Electrohydrodynamic viscous fingering of leaky dielectric fluids in a channel

Abstract

Viscous fingering is a commonly observed interfacial instability during fluid displacement, where a fingerlike shape is formed at the fluid interface when a more viscous fluid is displaced by a less viscous fluid. In this study, a hybrid numerical model based on the lattice Boltzmann method and finite difference method is developed for investigating the control of viscous fingering of leaky dielectric fluids confined in a channel using electrohydrodynamics. Extensive simulations are carried out for studying the effects of the strength and direction of the electric field as well as the fluid properties, including the permittivity ratio and conductivity ratio, on viscous fingering. It is shown that a horizontal electric field, i.e., when the direction of the electrical field is perpendicular to the direction of fluid motion, can either promote or suppress the viscous fingering, depending on the permittivity ratio and conductivity ratio. For a vertical electric field, the extent of promotion of viscous fingering first decreases and then increases with the increase in conductivity ratio at a constant permittivity ratio. Also, various interfacial morphologies, such as broad fingers and thin jets, are observed under different fluid properties.
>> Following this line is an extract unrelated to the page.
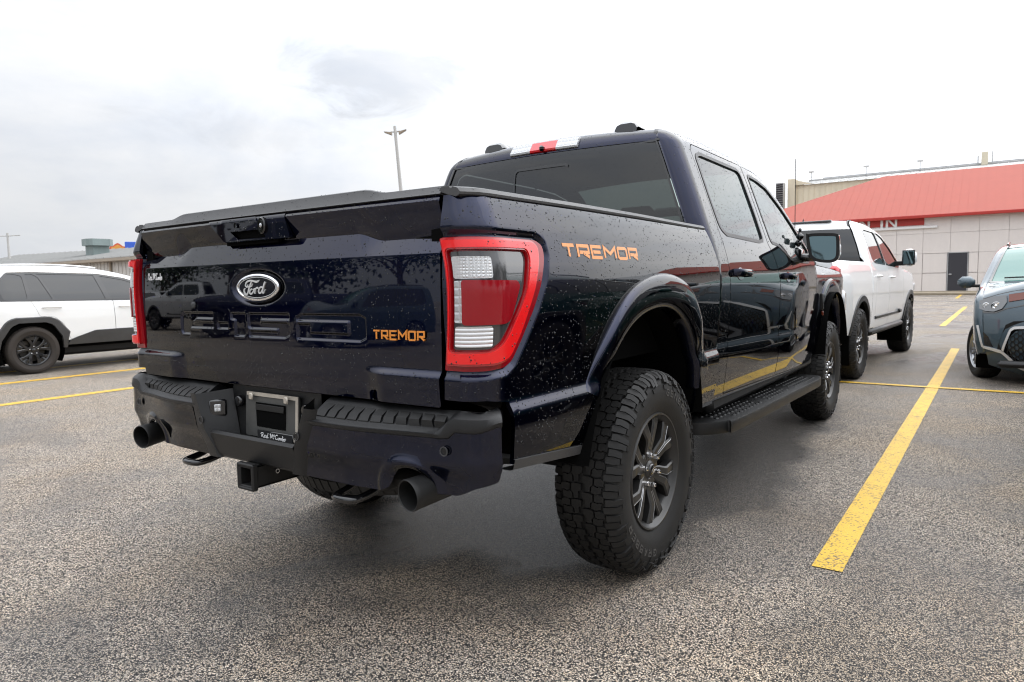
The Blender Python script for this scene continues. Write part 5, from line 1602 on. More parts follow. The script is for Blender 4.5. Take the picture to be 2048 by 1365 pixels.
# number plate frame without a plate
pf = MB()
fo = [(-.150, .676), (.150, .676), (.150, .836), (-.150, .836)]; fi = [(-.082, .712), (.082, .712), (.082, .800), (-.082, .800)]
pm = lambda u, v, h: (u, -1.152 - h + .06 * (v - .68), v)
q = make_panel(lambda a, b, o=0.: np.stack([a + 0 * b, -1.160 - o + .06 * (b - .68) + 0 * a, b + 0 * a], -1), round_poly(fo, .010, 4), [round_poly(fi, .004, 3)], step=.03, edge=.012, thick=.008)
pfo = emit_panel(q, 'plate_frame', M['plate_metal'], truck)
lipm = MB(); stroke(lipm, [(-.140, .830), (.145, .830), (.145, .70)], .013, lambda u, v, h: (u, -1.160 + .06 * (v - .68) - h, v), .004); lipm.build('plate_frame_rim', M['plate_worn'], pfo)
for sx in (-.10, .10): 
    t_ = MB().add(*box((sx, -1.166, .822), (.022, .008, .026), .004)); t_.build('plate_tab', M['plate_worn'], pfo)
MB().add(*box((0, -1.158, .758), (.165, .002, .086))).build('plate_opening', M['dark'], pfo)
MB().add(*box((0, -1.1615, .785), (.160, .003, .022), .001)).build('plate_crossbar', M['pad'], pfo)
dp = MB().add(*box((.035, -1.1685, .690), (.200, .006, .030), .002)); dpo = dp.build('dealer_name_strip', M['black_gloss'], pfo)
sk = MB(); script(sk, -.045, .680, .145, .018, lambda u, v, h: (u, -1.1718 - h, v), .0008); sk.build('dealer_script', M['letter_white'], dpo)
MB().add(*lathe([(-.004, 0), (-.003, .009), (0, .010)], 14, 'Y')).build('plate_bolt', M['plate_worn'], pfo).location = (.147, -1.168, .688)
# hitch receiver
hr = MB()
for (c, s) in (((-.034, -1.16, .565), (.010, .22, .080)), ((.034, -1.16, .565), (.010, .22, .080)), ((0, -1.16, .600), (.078, .22, .010)), ((0, -1.16, .530), (.078, .22, .010))): hr.add(*box(c, s, .003))
for s in (-1, 1): hr.add(*box((s * .041, -1.262, .565), (.012, .022, .092), .004))
for s in (-1, 1): hr.add(*box((0, -1.262, .565 + s * .041), (.092, .022, .012), .004))
hr.add(*tube([(-.62, -1.03, .585), (.62, -1.03, .585)], .035, 12)); hr.add(*box((0, -1.06, .60), (.26, .06, .11), .01))
hro = hr.build('hitch_receiver', M['under'], truck, 30)
MB().add(*box((0, -1.15, .537), (.060, .16, .004))).build('rusty_receiver_floor', M['rust'], hro)
MB().add(*box((0, -1.07, .565), (.060, .01, .062))).build('receiver_end', M['dark'], hro)
pn = MB().add(*lathe([(0, .009), (.003, .0085), (.003, .005)], 16)); pn = pn.build('pin_hole', M['steel'], hro); pn.location = (.0392, -1.17, .568)
build_drops('raindrops', M['drop_navy'], truck)
# ---------------------------------------------------------------- other vehicles: one builder for their rounded bodies
class Body:
    """body of a vehicle from its side silhouette (y, z; forward = +y), a half-width table over z and a plan taper over y"""
    def __init__(s, sil, xz, taper, rad, crown):
        s.sil = [tuple(p) for p in sil]; s.rad = rad; s.xz = xz; s.tp = taper
        p = np.array(s.sil); s.L = np.concatenate([[0], np.cumsum(np.linalg.norm(np.diff(p, axis=0), axis=1))]); s.p = p; s.crown = crown
    def side(s, y, z, off=0.):
        y = np.asarray(y, float); z = np.asarray(z, float)
        d = np.clip(dist_polyline(y, z, s.sil), 0, s.rad); t = 1 - d / s.rad
        x = s.xz(z) - s.tp(y) - s.rad * (1 - np.sqrt(np.maximum(0, 1 - t * t)))
        return np.stack([x + off, y + 0 * x, z + 0 * x], -1)
    def band(s, u, t, off=0.):
        u = np.asarray(u, float); t = np.asarray(t, float)
        y = np.interp(t, s.L, s.p[:, 0]); z = np.interp(t, s.L, s.p[:, 1]); e = .03
        dy = np.interp(t + e, s.L, s.p[:, 0]) - np.interp(t - e, s.L, s.p[:, 0]); dz = np.interp(t + e, s.L, s.p[:, 1]) - np.interp(t - e, s.L, s.p[:, 1]); n = np.hypot(dy, dz) + 1e-9
        ny, nz = -dz / n, dy / n
        w = s.xz(z) - s.tp(y) - s.rad
        h = s.crown(t / s.L[-1]) * (1 - u * u) + off
        return np.stack([u * w, y + ny * h, z + nz * h], -1)
    def rings(s):
        out = []; S_ = resample(s.sil, .03)
        for k in range(1, 9):
            d = s.rad * (1 - math.cos(math.pi / 2 * k / 8))
            for i in range(1, len(S_) - 1):
                t = S_[i + 1] - S_[i - 1]; t = t / (np.linalg.norm(t) + 1e-9); q = S_[i] + np.array([t[1], -t[0]]) * d
                if abs(float(dist_polyline(q[0], q[1], s.sil)) - d) < .002: out.append(tuple(q))
        return out
    def t_at(s, i): return float(s.L[i])
    def near(s, y, z): return float(s.L[int(np.argmin(((s.p - np.array([y, z])) ** 2).sum(1)))])
    def panel(s, name, out, holes, m_, par, off=0., step=.06, edge=.03, thick=.02, rings=False, tw=True):
        q = make_panel(s.side, out, holes, step=step, edge=edge, thick=thick, off=off, extra=s.rings() if rings else None)
        return [emit_panel(q, name, m_, par[k] if isinstance(par, (list, tuple)) else par, k == 1) for k in (0, 1)]
    def strip(s, name, t0, t1, m_, par, off=0., u0=-1., u1=1., nt=20, nu=25):
        return grid_panel(lambda a, b: s.band(a, b, off), np.linspace(u0, u1, nu), np.linspace(t0, t1, nt), name, m_, par, eps=2e-3)[0]

def arch(yc, zc, r, z0, ry=None, n=22):
    """wheel opening from the lower rear edge round to the lower front edge (anticlockwise part of an outline cut from below)"""
    ry = ry or r; a0 = math.asin(max(-1, min(1, (z0 - zc) / r)))
    return [(yc + ry * math.cos(a), zc + r * math.sin(a)) for a in np.linspace(math.pi - a0, a0, n)]
def handle(par, body, y0, y1, z, m_, sd):
    x = float(body.side(np.array(y0), np.array(z))[0])
    P = catmull([(x - .01, y0, z), (x + .03, y0 + .03, z), (x + .038, (y0 + y1) / 2, z), (x + .03, y1 - .03, z), (x - .01, y1, z)], 4)
    mb = MB().add(*tube(P, .014, 8)); (mb if sd > 0 else mb.mirrored()).build('door_handle', m_, par, 60)
def well(par, yc, zc, r, x0, x1):
    for sd in (1, -1):
        V = []
        A = np.linspace(-.5, math.pi + .5, 26)
        for a in A: V += [(x1, yc + r * math.cos(a), zc + r * math.sin(a)), (x0, yc + r * math.cos(a), zc + r * math.sin(a))]
        mb = MB().add(V, grid_faces(26, 2)); mb.add([(x0, yc + r * math.cos(a), zc + r * math.sin(a)) for a in A], [tuple(range(26))])
        (mb if sd > 0 else mb.mirrored()).build('wheel_well_liner', M['dark'], par)
def arch_trim(par, body, inner, outer, m_, off=.012, name='wheel_arch_trim'):
    V = []
    for (a, b) in zip(inner, outer):
        for t, h in ((0, -.03), (0, off), (.85, off), (1.0, 0.)):
            y = a[0] + (b[0] - a[0]) * t; z = a[1] + (b[1] - a[1]) * t
            p = body.side(np.array(y), np.array(z), h); V.append(tuple(p))
    for sd in (1, -1):
        mb = MB().add(V, grid_faces(len(inner), 4)); (mb if sd > 0 else mb.mirrored()).build(name, m_, par, 35)
def car_mirror(par, x, y, z, w, h, d, m_, sd, arm=.06):
    mb = MB(); mb.add(*box((x + w / 2 + arm, y, z), (w, d, h), min(h, d) * .38)); o = (mb if sd > 0 else mb.mirrored()).build('door_mirror', m_, par, 60)
    a = MB().add(*box((x + arm / 2, y + .0, z - h * .32), (arm + .10, d * .5, h * .26), .01)); (a if sd > 0 else a.mirrored()).build('mirror_arm', M['plastic'], o)
    return o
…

A phase diagram for both the horizontal and vertical electric field is established based on the simulations with different permittivity and conductivity ratios to characterize the interfacial morphologies. This study offers insight into the electrohydrodynamic effects on the viscous fingering of leaky dielectric fluids, which could facilitate the control of multiphase flow in various applications, such as enhanced oil recovery and coupled chromatographic systems for separation.